Syrian troops have found a mass grave containing the bodies of 42 people executed by Islamic State (ISIS) jihadists in Palmyra, it was reported on Saturday.
ISIS has in recent months claimed responsibility for deadly attacks in Brussels and Paris, but has lost ground in Syria and Iraq.
Days after Syrian troops backed by Russian forces recaptured Palmyra and its ancient ruins, the army “uncovered a mass grave of officers, soldiers, members of the popular committees (pro-regime militia) and their relatives,” a military source told AFP on Saturday.
Twenty-four of the victims were civilians, including three children, he said, asking not to be named.
“They were executed either by beheading or by shooting.”
In a major symbolic and strategic coup for President Bashar al-Assad, the Syrian army last Sunday recaptured Palmyra and its UNESCO World Heritage Site, which IS had overrun in May 2015.

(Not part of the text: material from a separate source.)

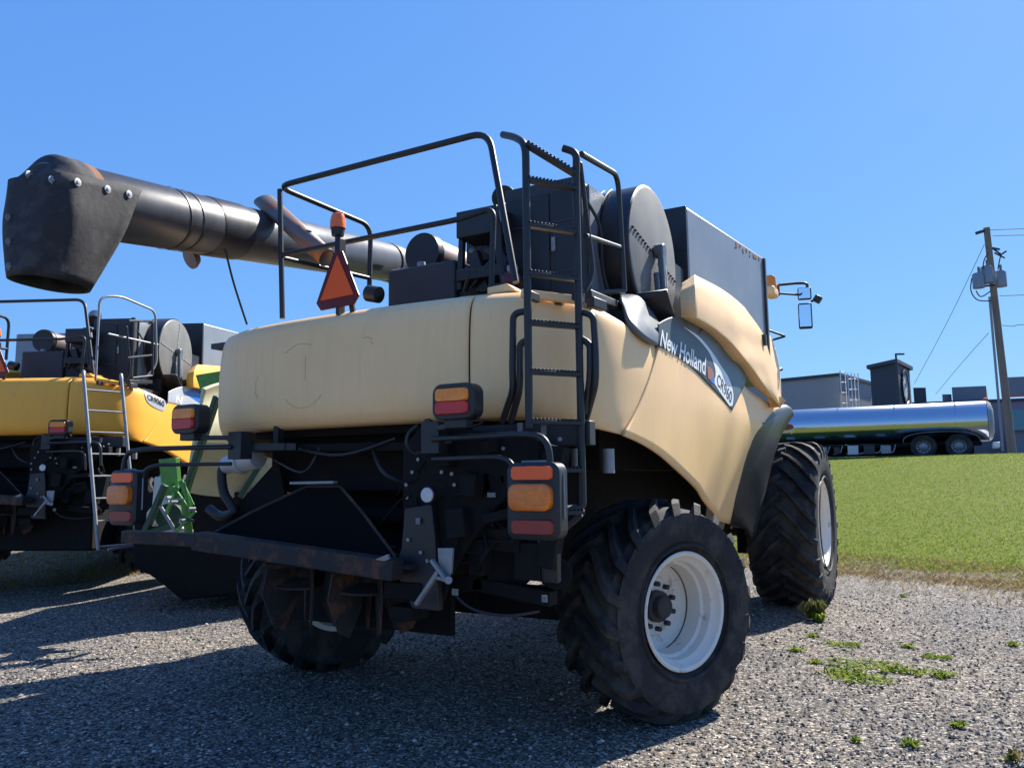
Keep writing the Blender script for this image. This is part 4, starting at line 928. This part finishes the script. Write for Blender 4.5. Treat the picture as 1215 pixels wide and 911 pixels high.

After ISIS overran the city, known as the “Pearl of the Desert”, it blew up UNESCO-listed temples and looted relics that dated back thousands of years.
During their nearly 10-month occupation of Palmyra, the jihadists executed at least 280 people, according to the Syrian Observatory for Human Rights, a Britain-based monitor which confirmed the discovery of the mass grave.
Soon after USIS stormed Palmyra, it shot dead 25 soldiers in the ancient Roman theatre.
It later released a video of the mass killing in which the executioners appeared to be children or teenagers.
In one of the more publicized killings by the group, it beheaded Palmyra’s 82-year-old former antiquities director in August.